Currently I am using an if statement but I will have many more if statements by the time I'm through with the project. I was hoping to swap over to a match statement that should be able to process faster than an if statement. These are custom classes. Here is my current code:

			var detected = interact_ray.get_collider()

			if detected is Sign:
				handle_chat_box(detected)
			elif detected is Rocks:
				handle_ore_interact(detected)
			elif detected is Chopable:
				handle_tree_interact(detected)
				pass
			else:
				interact_ray.get_collider().player_interact()

Is there a way to put this in a match statement?
This doesn't work because I'm passing in the object and not the objects class, where above I'm using the "is" statement to check the custom class of the object.

			var detected = interact_ray.get_collider()
			
			match detected:
				Sign:
					print("Sign")
				Rocks:
					print("Rocks")
				Chopable:
					print("Trees")
  • Toxe replied to this.

    What’s your reasoning behind a match being faster?

    Would like to know what makes the handle_* functions different enough to use conditional logic too. Looks like a code smell?

    If you put the different kinds of objects (Sign, Rocks, Trees) in different groups, then you could match on the group name.

    KlownHero There are a couple of ways to deal with this.

    Option 1: Use the class names in your match.

    match detected.get_class():
        "Sign": handle_sign(detected)
        "Rock": handle_rock(detected)

    Depending on the complexity you could simulate an interface.

    Option 2: Give those objects a base class like for example Interactable that has a function interact() that the sub classes can overwrite.

    var detected = interact_ray.get_collider()
    
    if detected is Interactable:
        detected.interact()

    Option 3: Add a common function like for example handle_interaction() to those classes.
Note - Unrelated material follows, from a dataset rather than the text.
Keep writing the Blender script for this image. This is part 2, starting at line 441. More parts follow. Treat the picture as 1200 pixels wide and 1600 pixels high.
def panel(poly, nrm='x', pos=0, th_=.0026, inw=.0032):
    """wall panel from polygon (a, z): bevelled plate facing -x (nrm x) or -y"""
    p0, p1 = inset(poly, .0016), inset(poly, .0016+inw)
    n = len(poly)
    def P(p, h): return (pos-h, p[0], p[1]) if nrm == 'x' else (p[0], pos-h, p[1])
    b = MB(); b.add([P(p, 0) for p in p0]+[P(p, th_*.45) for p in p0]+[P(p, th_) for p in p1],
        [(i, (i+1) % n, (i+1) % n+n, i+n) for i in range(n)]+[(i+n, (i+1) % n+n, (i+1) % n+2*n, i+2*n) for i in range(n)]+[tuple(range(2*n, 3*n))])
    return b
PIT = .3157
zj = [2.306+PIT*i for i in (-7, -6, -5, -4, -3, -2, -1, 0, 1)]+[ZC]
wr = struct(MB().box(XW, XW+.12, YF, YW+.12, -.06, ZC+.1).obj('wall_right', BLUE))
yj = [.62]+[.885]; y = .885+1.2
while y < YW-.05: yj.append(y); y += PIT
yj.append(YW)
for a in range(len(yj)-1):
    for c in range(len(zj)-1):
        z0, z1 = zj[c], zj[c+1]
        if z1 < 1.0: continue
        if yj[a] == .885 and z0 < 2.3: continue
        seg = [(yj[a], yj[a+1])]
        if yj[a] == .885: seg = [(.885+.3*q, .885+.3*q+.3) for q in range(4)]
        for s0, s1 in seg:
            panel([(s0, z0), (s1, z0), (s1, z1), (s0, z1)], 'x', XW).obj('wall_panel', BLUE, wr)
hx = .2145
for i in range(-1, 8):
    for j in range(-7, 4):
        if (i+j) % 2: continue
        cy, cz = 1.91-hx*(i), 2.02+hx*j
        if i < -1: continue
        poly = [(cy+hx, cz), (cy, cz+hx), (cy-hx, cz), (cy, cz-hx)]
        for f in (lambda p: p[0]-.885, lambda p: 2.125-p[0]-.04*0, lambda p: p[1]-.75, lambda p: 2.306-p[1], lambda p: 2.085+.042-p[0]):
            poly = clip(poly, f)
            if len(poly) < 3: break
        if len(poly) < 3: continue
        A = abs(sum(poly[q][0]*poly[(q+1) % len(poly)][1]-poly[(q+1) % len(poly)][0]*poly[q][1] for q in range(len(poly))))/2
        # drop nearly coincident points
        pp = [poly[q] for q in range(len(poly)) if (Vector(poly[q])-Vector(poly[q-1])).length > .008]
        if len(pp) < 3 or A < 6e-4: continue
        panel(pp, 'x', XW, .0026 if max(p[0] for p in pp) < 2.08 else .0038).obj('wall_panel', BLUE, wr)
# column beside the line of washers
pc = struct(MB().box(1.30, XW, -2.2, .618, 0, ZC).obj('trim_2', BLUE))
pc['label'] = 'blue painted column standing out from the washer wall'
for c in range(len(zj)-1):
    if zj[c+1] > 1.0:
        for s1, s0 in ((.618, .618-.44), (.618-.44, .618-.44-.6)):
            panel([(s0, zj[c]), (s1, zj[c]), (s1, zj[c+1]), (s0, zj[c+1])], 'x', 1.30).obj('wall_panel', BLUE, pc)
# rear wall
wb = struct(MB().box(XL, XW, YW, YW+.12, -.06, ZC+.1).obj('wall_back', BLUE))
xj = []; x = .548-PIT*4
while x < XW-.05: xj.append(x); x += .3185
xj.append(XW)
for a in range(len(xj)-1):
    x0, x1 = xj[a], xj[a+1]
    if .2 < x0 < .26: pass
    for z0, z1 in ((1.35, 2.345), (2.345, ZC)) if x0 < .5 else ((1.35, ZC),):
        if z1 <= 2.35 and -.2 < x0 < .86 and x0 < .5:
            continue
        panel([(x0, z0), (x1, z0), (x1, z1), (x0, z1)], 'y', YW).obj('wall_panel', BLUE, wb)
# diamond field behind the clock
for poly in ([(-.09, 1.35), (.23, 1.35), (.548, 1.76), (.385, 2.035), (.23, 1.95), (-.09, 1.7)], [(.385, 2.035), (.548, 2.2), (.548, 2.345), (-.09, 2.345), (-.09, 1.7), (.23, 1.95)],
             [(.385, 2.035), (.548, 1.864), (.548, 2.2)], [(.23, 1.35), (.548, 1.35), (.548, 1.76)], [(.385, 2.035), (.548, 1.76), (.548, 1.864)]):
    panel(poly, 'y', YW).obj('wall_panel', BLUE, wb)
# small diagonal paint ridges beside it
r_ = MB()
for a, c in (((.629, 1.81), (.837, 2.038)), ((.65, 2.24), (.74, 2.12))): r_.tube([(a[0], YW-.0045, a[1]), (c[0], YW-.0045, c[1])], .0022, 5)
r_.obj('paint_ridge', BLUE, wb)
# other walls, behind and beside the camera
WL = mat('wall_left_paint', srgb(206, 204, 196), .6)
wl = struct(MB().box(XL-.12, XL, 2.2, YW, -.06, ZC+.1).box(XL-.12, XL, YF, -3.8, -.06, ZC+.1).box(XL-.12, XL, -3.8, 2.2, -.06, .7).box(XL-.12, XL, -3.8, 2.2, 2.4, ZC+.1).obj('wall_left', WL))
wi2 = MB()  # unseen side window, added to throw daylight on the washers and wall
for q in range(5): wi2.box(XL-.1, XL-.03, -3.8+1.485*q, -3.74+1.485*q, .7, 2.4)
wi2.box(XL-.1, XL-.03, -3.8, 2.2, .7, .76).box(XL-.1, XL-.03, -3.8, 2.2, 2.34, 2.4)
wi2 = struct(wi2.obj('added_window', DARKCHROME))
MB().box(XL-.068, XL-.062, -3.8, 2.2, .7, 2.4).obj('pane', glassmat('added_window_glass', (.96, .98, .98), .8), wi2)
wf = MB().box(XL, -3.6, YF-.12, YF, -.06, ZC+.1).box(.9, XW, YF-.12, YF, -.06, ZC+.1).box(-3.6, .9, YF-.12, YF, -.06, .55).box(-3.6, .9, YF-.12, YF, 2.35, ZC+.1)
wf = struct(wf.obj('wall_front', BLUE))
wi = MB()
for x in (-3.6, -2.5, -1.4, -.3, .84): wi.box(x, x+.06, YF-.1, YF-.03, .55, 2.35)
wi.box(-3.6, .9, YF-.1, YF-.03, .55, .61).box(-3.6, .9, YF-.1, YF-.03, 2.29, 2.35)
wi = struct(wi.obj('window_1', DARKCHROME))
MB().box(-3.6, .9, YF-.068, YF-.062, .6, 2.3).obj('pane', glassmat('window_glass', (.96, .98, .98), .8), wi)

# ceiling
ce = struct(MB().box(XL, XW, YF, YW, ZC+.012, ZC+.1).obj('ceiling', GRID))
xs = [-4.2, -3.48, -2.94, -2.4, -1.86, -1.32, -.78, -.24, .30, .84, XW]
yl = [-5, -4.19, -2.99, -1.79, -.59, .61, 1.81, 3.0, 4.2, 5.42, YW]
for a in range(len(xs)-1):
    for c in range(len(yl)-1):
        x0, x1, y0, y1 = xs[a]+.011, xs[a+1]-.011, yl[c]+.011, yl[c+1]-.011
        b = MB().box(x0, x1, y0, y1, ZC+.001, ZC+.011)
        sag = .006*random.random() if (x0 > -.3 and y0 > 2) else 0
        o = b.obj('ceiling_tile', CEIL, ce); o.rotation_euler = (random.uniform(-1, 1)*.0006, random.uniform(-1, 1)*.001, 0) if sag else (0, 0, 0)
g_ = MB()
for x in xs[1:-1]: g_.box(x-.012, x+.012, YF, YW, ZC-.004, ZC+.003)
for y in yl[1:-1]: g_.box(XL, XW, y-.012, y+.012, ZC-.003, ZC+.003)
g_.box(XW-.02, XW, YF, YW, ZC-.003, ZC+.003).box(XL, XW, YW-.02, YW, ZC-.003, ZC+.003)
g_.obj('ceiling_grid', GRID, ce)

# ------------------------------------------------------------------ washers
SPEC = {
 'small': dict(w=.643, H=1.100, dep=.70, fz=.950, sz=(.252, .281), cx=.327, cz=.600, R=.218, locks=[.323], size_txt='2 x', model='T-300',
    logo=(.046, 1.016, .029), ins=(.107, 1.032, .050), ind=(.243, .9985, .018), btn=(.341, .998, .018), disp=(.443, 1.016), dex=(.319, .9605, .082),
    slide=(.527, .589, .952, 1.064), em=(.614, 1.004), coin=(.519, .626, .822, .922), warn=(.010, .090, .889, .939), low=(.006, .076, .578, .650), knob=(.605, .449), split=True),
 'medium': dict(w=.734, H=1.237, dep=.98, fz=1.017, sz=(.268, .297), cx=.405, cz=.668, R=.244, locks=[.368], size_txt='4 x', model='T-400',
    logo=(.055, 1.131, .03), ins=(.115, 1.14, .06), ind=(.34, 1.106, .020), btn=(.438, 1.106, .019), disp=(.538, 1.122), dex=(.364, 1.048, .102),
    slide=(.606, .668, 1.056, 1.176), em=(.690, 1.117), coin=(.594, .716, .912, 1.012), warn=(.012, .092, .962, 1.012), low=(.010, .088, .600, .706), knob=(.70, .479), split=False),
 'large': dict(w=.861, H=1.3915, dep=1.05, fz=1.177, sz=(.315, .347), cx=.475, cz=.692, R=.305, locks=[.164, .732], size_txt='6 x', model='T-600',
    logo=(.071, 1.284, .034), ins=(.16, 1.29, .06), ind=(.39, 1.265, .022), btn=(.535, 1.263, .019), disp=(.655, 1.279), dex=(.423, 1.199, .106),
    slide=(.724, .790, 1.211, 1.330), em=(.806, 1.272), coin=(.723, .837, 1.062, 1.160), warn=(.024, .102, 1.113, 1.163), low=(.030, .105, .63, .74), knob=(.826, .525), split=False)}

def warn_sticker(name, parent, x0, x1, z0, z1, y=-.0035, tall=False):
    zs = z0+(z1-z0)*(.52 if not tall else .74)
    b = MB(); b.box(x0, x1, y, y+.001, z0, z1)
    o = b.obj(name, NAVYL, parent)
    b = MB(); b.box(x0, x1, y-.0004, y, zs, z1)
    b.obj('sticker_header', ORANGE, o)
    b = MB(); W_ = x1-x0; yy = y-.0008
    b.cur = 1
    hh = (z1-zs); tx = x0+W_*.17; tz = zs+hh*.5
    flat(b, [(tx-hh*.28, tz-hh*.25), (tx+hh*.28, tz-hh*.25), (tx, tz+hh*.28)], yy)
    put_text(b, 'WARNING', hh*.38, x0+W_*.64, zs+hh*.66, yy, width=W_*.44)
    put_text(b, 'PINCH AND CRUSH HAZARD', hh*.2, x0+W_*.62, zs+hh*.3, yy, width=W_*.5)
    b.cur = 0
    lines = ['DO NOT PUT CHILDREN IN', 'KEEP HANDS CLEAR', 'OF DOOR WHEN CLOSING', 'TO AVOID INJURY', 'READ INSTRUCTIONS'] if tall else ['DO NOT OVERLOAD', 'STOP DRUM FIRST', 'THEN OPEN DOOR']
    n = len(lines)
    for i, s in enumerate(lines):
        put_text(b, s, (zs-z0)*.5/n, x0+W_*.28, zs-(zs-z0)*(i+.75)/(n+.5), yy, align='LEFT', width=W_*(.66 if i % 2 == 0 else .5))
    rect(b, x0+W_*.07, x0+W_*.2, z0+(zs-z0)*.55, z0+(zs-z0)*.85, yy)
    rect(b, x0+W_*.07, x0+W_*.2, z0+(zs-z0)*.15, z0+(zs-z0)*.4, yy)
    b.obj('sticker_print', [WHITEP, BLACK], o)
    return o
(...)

    var detected = interact_ray.get_collider()
    
    if "handle_interaction" in detected:
        detected.handle_interaction()

    But of course both options mean that you need to add whatever logic is necessary to handle with an interaction to all those classes. If you want to keep all that in one place then this won't work.

    Option 4: Make a dictionary that holds Callables and use the class names as keys. Then do something like:

    if detected.get_class() in dict:
        dict[detected.get_class()].call(detected)

    That way you can keep all the logic together in your current script.

    Match won't run any faster than ifs. This will probably never be a performance bottleneck anyway so keep it simple and just use ifs.